PB: Can we expect any new music from Styx?

LG: We have lots of new things. The problem is: There’s this insatiable demand for the band to play around the world. So to find the time to really dedicate ourselves properly to making a full new album is very difficult.

But having said that, it’s always on our minds. You never know. We could end up doing it before the end of the year.

PB: Prog-rock bands are known for their prolific, intricate musicianship. So what is the most difficult Styx song to play?

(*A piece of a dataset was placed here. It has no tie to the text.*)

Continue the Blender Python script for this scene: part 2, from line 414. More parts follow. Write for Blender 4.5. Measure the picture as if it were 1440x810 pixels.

LG: That’s a good question. I think they’re not particularly difficult to play. What’s difficult is to make that comprised band sound Styx and make sure you don’t take your eye of the ball. [laughs] The songs change gears and change directions — they’re very angular. If you look away for one section, you might just miss an abrupt turn that’s coming up in the music.

Songs like ‘Fooling Yourself,’ that have a lot of abrupt turns, those are a challenge every single night. ‘Come Sail Away’ is always gonna be a challenge because it’s so exposed in the intro with the piano and vocal, and suddenly it erupts into a giant, massive rock song. You have to be able to make those transitions smoothly and convincingly — and at the same time be able to put on a great show.

PB: Do you ever have fans come up to you and say, ‘Domo arigato’?

LG: It’s amazing, but yes. [laughs] I see it as an expression of their dedication.